*DATA LINES*
··········
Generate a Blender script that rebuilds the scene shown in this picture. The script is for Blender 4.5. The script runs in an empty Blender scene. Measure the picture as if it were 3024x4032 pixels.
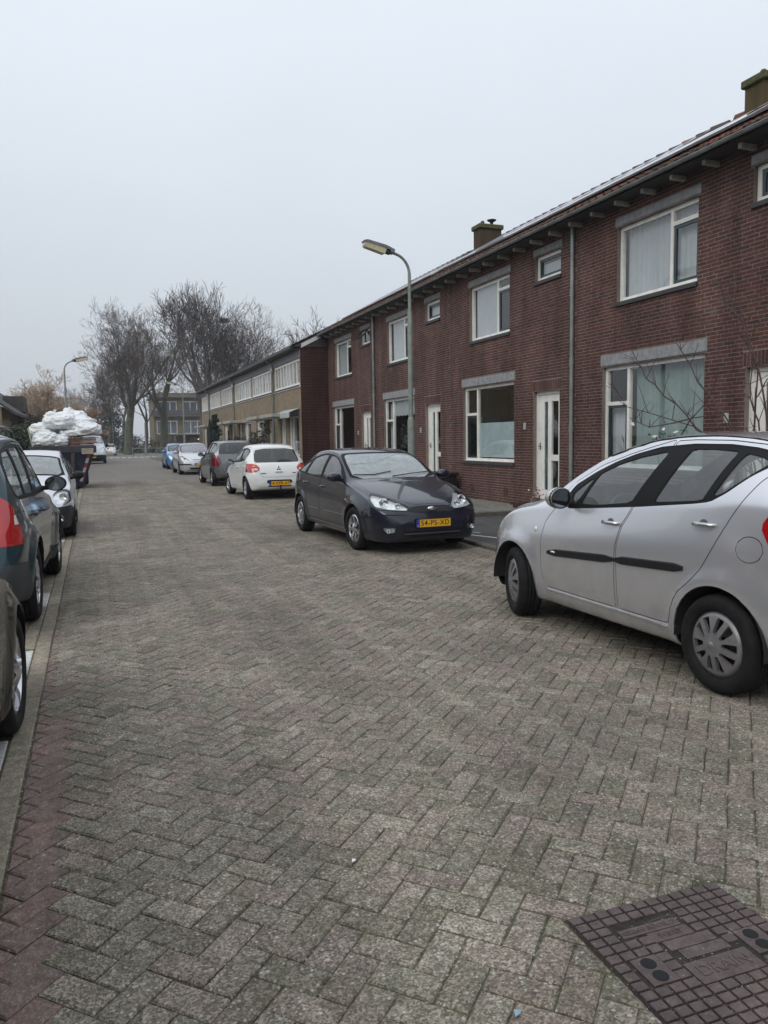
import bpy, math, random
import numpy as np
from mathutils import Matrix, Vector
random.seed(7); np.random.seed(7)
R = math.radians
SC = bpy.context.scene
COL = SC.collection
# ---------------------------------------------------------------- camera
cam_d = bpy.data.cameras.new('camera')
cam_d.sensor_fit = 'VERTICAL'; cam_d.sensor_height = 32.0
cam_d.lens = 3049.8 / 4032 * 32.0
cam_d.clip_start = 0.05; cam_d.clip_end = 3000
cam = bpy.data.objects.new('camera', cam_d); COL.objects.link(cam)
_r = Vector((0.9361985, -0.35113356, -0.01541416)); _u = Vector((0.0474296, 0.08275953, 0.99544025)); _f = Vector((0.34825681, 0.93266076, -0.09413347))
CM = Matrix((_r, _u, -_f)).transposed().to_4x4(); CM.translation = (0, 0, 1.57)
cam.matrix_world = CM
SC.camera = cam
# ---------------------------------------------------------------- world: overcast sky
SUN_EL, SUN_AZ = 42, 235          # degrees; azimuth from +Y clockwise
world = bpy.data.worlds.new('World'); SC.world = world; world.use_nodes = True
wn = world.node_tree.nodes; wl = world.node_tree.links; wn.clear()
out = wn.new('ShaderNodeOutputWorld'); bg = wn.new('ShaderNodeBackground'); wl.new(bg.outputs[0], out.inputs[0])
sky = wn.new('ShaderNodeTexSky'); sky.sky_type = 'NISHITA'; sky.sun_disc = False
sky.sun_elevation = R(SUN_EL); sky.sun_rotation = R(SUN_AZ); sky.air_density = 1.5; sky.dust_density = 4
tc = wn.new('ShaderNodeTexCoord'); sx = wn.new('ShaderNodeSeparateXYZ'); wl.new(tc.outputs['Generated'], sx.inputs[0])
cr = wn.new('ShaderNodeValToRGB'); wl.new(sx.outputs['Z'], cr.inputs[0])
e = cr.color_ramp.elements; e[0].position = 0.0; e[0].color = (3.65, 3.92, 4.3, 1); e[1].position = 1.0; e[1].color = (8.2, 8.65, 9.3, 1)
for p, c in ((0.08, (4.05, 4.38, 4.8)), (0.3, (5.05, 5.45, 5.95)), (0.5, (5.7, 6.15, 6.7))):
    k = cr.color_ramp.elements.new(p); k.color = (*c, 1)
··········
*WRITTEN INSTRUCTION*
Reproduce the data word for word, excluding its pictures.

*THE ANSWER*
Generate a Blender script that rebuilds the scene shown in this picture. The script is for Blender 4.5. The script runs in an empty Blender scene. Measure the picture as if it were 3024x4032 pixels.
import bpy, math, random
import numpy as np
from mathutils import Matrix, Vector
random.seed(7); np.random.seed(7)
R = math.radians
SC = bpy.context.scene
COL = SC.collection
# ---------------------------------------------------------------- camera
cam_d = bpy.data.cameras.new('camera')
cam_d.sensor_fit = 'VERTICAL'; cam_d.sensor_height = 32.0
cam_d.lens = 3049.8 / 4032 * 32.0
cam_d.clip_start = 0.05; cam_d.clip_end = 3000
cam = bpy.data.objects.new('camera', cam_d); COL.objects.link(cam)
_r = Vector((0.9361985, -0.35113356, -0.01541416)); _u = Vector((0.0474296, 0.08275953, 0.99544025)); _f = Vector((0.34825681, 0.93266076, -0.09413347))
CM = Matrix((_r, _u, -_f)).transposed().to_4x4(); CM.translation = (0, 0, 1.57)
cam.matrix_world = CM
SC.camera = cam
# ---------------------------------------------------------------- world: overcast sky
SUN_EL, SUN_AZ = 42, 235          # degrees; azimuth from +Y clockwise
world = bpy.data.worlds.new('World'); SC.world = world; world.use_nodes = True
wn = world.node_tree.nodes; wl = world.node_tree.links; wn.clear()
out = wn.new('ShaderNodeOutputWorld'); bg = wn.new('ShaderNodeBackground'); wl.new(bg.outputs[0], out.inputs[0])
sky = wn.new('ShaderNodeTexSky'); sky.sky_type = 'NISHITA'; sky.sun_disc = False
sky.sun_elevation = R(SUN_EL); sky.sun_rotation = R(SUN_AZ); sky.air_density = 1.5; sky.dust_density = 4
tc = wn.new('ShaderNodeTexCoord'); sx = wn.new('ShaderNodeSeparateXYZ'); wl.new(tc.outputs['Generated'], sx.inputs[0])
cr = wn.new('ShaderNodeValToRGB'); wl.new(sx.outputs['Z'], cr.inputs[0])
e = cr.color_ramp.elements; e[0].position = 0.0; e[0].color = (3.65, 3.92, 4.3, 1); e[1].position = 1.0; e[1].color = (8.2, 8.65, 9.3, 1)
for p, c in ((0.08, (4.05, 4.38, 4.8)), (0.3, (5.05, 5.45, 5.95)), (0.5, (5.7, 6.15, 6.7))):
    k = cr.color_ramp.elements.new(p); k.color = (*c, 1)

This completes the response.